Scenes as source code
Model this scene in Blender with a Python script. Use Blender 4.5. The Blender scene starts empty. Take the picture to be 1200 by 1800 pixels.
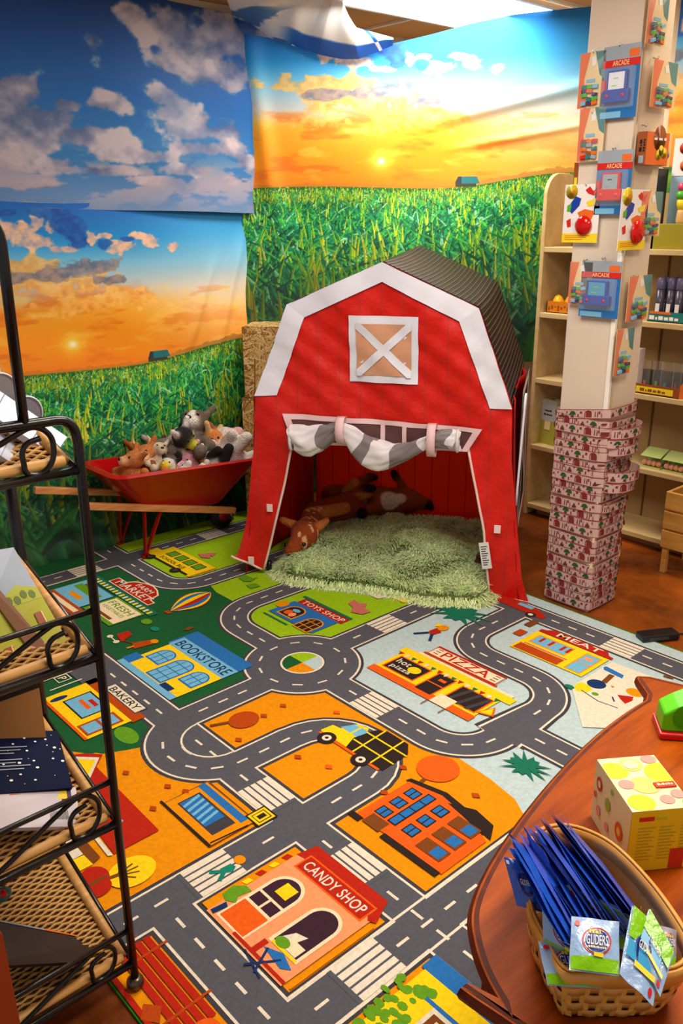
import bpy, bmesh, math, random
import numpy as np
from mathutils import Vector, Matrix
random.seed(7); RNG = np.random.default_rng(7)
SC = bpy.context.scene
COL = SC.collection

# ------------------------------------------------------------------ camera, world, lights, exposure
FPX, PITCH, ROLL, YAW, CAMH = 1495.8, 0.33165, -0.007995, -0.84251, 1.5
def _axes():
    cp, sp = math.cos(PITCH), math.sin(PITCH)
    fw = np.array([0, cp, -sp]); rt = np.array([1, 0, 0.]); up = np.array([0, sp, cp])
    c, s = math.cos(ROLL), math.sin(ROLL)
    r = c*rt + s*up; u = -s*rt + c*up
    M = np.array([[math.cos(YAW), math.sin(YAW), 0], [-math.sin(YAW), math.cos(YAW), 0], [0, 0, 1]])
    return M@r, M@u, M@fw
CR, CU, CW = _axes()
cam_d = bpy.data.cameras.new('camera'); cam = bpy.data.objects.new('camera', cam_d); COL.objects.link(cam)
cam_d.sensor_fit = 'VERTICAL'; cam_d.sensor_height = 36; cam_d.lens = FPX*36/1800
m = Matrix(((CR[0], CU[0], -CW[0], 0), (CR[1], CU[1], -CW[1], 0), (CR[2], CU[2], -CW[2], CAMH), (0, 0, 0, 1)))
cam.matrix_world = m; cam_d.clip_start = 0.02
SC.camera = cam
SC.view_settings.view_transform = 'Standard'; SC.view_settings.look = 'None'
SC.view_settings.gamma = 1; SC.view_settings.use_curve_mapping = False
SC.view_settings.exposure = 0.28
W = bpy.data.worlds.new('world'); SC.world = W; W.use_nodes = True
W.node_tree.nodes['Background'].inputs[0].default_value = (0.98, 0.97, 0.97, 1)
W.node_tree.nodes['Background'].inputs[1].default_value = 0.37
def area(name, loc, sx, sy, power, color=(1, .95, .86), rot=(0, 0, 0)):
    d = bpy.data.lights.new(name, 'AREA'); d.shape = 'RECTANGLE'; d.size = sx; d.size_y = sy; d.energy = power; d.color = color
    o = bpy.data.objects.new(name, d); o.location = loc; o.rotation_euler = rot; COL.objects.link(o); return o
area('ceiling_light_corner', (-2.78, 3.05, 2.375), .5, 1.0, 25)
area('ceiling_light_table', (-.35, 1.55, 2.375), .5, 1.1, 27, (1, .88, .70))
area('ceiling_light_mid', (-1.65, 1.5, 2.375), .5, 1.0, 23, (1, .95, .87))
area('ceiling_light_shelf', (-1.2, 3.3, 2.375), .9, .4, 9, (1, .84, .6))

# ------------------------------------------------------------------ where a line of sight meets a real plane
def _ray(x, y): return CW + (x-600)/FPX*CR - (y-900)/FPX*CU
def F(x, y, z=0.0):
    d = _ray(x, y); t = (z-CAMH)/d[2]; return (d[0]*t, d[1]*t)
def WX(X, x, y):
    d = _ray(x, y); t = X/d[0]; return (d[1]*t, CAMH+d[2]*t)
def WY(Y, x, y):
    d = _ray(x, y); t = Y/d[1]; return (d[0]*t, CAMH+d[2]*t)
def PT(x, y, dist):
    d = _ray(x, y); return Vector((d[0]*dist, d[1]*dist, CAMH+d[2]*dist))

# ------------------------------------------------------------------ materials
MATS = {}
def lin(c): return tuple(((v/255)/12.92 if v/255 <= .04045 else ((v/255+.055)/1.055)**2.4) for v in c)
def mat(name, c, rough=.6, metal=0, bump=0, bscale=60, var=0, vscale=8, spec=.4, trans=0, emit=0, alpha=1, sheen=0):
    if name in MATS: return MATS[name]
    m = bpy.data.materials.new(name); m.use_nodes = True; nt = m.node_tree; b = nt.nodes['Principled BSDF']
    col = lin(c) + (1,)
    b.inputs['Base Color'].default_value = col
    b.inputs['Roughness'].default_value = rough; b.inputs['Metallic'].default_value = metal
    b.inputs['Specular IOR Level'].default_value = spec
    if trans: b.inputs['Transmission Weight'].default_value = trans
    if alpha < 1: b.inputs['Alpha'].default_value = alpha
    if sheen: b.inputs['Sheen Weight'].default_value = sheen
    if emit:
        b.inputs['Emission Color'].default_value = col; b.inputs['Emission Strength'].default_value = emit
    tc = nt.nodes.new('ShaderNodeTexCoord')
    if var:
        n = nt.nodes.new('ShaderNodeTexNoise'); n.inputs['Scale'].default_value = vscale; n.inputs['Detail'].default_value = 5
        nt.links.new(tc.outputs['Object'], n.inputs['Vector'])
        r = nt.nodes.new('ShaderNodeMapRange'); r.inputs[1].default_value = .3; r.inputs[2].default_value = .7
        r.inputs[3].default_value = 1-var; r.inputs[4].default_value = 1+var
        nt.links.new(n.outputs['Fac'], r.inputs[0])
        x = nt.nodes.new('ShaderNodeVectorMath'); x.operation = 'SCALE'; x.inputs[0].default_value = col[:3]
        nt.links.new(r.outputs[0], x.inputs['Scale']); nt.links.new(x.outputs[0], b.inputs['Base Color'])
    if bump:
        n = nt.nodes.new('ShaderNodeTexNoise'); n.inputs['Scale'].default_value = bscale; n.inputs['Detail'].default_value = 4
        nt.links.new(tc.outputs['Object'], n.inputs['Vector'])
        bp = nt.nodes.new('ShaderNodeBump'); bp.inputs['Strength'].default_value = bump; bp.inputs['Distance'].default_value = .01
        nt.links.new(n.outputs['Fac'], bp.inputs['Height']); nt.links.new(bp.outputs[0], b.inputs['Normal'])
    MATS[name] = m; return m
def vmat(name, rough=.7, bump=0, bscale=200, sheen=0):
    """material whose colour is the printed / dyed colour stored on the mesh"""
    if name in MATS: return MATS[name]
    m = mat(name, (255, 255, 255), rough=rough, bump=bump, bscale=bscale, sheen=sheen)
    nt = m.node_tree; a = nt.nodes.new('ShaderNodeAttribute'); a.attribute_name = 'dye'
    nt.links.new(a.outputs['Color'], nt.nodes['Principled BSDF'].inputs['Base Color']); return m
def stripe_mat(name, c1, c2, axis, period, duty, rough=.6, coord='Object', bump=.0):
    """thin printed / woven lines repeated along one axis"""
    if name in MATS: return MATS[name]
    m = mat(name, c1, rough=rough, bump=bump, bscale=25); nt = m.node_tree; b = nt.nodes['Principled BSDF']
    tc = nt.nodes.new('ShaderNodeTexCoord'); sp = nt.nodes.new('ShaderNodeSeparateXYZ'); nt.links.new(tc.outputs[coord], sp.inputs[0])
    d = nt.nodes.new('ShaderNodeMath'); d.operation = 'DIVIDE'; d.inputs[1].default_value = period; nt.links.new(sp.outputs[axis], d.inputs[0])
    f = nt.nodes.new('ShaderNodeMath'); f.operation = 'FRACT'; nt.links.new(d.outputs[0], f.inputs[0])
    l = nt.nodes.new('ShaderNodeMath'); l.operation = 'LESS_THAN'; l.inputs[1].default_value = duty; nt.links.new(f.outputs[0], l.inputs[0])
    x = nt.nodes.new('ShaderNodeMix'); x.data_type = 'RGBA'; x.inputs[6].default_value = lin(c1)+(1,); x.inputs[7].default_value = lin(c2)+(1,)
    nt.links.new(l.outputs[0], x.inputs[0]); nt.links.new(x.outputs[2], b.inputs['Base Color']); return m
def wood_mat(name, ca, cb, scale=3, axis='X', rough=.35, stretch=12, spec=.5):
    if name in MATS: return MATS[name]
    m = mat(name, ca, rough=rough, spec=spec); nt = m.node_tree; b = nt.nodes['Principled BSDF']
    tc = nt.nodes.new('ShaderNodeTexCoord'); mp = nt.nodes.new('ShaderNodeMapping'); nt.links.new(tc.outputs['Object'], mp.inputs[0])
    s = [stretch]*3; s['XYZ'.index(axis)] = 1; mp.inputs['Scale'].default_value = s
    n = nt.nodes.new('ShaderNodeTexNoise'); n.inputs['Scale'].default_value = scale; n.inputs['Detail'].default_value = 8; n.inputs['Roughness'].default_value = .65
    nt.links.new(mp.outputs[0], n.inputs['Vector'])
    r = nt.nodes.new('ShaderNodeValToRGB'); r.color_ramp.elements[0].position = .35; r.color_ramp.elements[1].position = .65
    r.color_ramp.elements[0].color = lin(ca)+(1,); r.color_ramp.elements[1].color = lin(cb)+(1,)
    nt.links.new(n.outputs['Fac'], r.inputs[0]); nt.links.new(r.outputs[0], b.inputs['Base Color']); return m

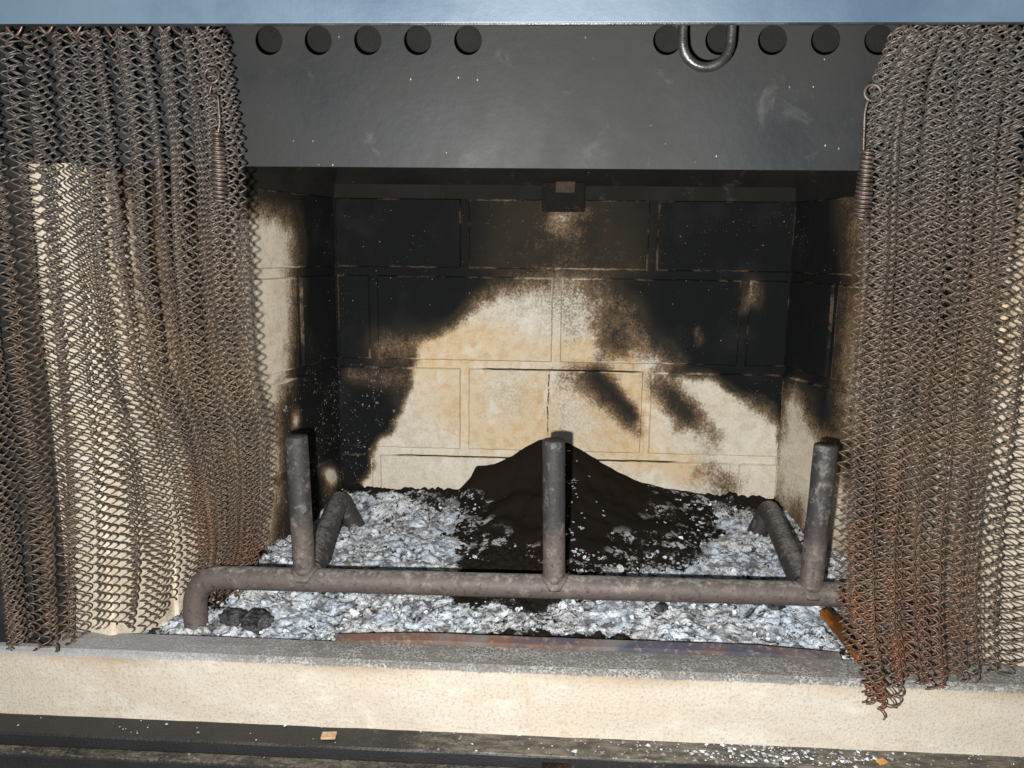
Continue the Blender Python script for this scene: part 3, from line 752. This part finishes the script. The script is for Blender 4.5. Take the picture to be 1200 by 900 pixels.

#### EXERCISE OBJECTIVE:
Print the entries as they stand, first line through the line holding "COL = SC.collection", with every picture removed.

#### ANSWER TO THIS PROBLEM:
Model this scene in Blender with a Python script. Use Blender 4.5. The Blender scene starts empty. Take the picture to be 1200 by 1800 pixels.
import bpy, bmesh, math, random
import numpy as np
from mathutils import Vector, Matrix
random.seed(7); RNG = np.random.default_rng(7)
SC = bpy.context.scene
COL = SC.collection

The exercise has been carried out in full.